> **Data extract**
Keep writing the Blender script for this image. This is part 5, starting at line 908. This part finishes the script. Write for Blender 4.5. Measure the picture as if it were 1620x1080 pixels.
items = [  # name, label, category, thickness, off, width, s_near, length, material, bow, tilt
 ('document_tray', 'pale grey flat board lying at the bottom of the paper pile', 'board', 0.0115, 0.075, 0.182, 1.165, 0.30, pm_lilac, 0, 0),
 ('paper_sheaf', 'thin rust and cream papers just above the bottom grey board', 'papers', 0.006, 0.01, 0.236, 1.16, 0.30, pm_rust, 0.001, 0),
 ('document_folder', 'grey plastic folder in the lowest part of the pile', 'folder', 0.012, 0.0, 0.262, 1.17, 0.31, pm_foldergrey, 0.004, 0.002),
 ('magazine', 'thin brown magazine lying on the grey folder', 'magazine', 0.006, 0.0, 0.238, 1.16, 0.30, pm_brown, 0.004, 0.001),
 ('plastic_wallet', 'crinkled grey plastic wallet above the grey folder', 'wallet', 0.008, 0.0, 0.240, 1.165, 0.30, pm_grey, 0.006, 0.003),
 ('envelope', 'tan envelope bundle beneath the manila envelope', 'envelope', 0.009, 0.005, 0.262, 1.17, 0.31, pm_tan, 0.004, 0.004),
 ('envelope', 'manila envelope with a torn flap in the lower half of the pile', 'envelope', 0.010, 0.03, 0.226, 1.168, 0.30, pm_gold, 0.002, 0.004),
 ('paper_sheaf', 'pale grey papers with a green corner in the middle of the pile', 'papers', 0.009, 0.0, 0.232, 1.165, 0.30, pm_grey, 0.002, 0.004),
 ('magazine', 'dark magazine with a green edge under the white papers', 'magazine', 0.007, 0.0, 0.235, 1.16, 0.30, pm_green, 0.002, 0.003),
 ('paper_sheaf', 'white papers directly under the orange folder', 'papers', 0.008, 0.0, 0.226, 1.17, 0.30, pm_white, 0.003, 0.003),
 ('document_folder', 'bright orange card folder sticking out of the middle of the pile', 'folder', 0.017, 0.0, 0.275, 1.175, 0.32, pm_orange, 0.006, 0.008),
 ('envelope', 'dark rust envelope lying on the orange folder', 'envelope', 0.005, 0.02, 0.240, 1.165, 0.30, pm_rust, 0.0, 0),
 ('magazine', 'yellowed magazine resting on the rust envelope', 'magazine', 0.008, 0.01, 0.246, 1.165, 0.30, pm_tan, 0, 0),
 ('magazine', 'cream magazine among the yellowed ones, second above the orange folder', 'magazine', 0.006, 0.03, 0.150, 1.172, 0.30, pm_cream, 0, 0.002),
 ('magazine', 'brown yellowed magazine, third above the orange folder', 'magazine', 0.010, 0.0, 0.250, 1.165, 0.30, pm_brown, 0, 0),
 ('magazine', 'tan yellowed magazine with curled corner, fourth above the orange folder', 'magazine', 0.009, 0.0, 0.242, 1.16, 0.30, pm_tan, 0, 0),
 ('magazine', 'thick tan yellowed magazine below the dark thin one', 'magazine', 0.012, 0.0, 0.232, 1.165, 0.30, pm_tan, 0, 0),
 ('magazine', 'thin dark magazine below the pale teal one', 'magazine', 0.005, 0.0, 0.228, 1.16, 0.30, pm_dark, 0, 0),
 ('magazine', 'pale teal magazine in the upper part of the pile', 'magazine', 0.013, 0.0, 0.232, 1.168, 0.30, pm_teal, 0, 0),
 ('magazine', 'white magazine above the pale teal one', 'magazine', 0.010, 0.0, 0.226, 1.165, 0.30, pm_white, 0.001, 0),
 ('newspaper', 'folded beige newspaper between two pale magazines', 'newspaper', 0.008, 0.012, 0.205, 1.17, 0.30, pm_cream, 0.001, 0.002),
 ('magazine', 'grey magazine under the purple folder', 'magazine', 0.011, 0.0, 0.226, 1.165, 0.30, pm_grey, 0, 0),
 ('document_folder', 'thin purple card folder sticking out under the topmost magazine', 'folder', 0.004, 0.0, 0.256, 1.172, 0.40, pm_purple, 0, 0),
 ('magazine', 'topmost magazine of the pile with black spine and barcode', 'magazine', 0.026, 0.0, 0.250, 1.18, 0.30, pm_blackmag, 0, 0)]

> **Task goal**
Each line above must be reproduced exactly as it stands.

> **Expected answer**
Keep writing the Blender script for this image. This is part 5, starting at line 908. This part finishes the script. Write for Blender 4.5. Measure the picture as if it were 1620x1080 pixels.
items = [  # name, label, category, thickness, off, width, s_near, length, material, bow, tilt
 ('document_tray', 'pale grey flat board lying at the bottom of the paper pile', 'board', 0.0115, 0.075, 0.182, 1.165, 0.30, pm_lilac, 0, 0),
 ('paper_sheaf', 'thin rust and cream papers just above the bottom grey board', 'papers', 0.006, 0.01, 0.236, 1.16, 0.30, pm_rust, 0.001, 0),
 ('document_folder', 'grey plastic folder in the lowest part of the pile', 'folder', 0.012, 0.0, 0.262, 1.17, 0.31, pm_foldergrey, 0.004, 0.002),
 ('magazine', 'thin brown magazine lying on the grey folder', 'magazine', 0.006, 0.0, 0.238, 1.16, 0.30, pm_brown, 0.004, 0.001),
 ('plastic_wallet', 'crinkled grey plastic wallet above the grey folder', 'wallet', 0.008, 0.0, 0.240, 1.165, 0.30, pm_grey, 0.006, 0.003),
 ('envelope', 'tan envelope bundle beneath the manila envelope', 'envelope', 0.009, 0.005, 0.262, 1.17, 0.31, pm_tan, 0.004, 0.004),
 ('envelope', 'manila envelope with a torn flap in the lower half of the pile', 'envelope', 0.010, 0.03, 0.226, 1.168, 0.30, pm_gold, 0.002, 0.004),
 ('paper_sheaf', 'pale grey papers with a green corner in the middle of the pile', 'papers', 0.009, 0.0, 0.232, 1.165, 0.30, pm_grey, 0.002, 0.004),
 ('magazine', 'dark magazine with a green edge under the white papers', 'magazine', 0.007, 0.0, 0.235, 1.16, 0.30, pm_green, 0.002, 0.003),
 ('paper_sheaf', 'white papers directly under the orange folder', 'papers', 0.008, 0.0, 0.226, 1.17, 0.30, pm_white, 0.003, 0.003),
 ('document_folder', 'bright orange card folder sticking out of the middle of the pile', 'folder', 0.017, 0.0, 0.275, 1.175, 0.32, pm_orange, 0.006, 0.008),
 ('envelope', 'dark rust envelope lying on the orange folder', 'envelope', 0.005, 0.02, 0.240, 1.165, 0.30, pm_rust, 0.0, 0),
 ('magazine', 'yellowed magazine resting on the rust envelope', 'magazine', 0.008, 0.01, 0.246, 1.165, 0.30, pm_tan, 0, 0),
 ('magazine', 'cream magazine among the yellowed ones, second above the orange folder', 'magazine', 0.006, 0.03, 0.150, 1.172, 0.30, pm_cream, 0, 0.002),
 ('magazine', 'brown yellowed magazine, third above the orange folder', 'magazine', 0.010, 0.0, 0.250, 1.165, 0.30, pm_brown, 0, 0),
 ('magazine', 'tan yellowed magazine with curled corner, fourth above the orange folder', 'magazine', 0.009, 0.0, 0.242, 1.16, 0.30, pm_tan, 0, 0),
 ('magazine', 'thick tan yellowed magazine below the dark thin one', 'magazine', 0.012, 0.0, 0.232, 1.165, 0.30, pm_tan, 0, 0),
 ('magazine', 'thin dark magazine below the pale teal one', 'magazine', 0.005, 0.0, 0.228, 1.16, 0.30, pm_dark, 0, 0),
 ('magazine', 'pale teal magazine in the upper part of the pile', 'magazine', 0.013, 0.0, 0.232, 1.168, 0.30, pm_teal, 0, 0),
 ('magazine', 'white magazine above the pale teal one', 'magazine', 0.010, 0.0, 0.226, 1.165, 0.30, pm_white, 0.001, 0),
 ('newspaper', 'folded beige newspaper between two pale magazines', 'newspaper', 0.008, 0.012, 0.205, 1.17, 0.30, pm_cream, 0.001, 0.002),
 ('magazine', 'grey magazine under the purple folder', 'magazine', 0.011, 0.0, 0.226, 1.165, 0.30, pm_grey, 0, 0),
 ('document_folder', 'thin purple card folder sticking out under the topmost magazine', 'folder', 0.004, 0.0, 0.256, 1.172, 0.40, pm_purple, 0, 0),
 ('magazine', 'topmost magazine of the pile with black spine and barcode', 'magazine', 0.026, 0.0, 0.250, 1.18, 0.30, pm_blackmag, 0, 0)]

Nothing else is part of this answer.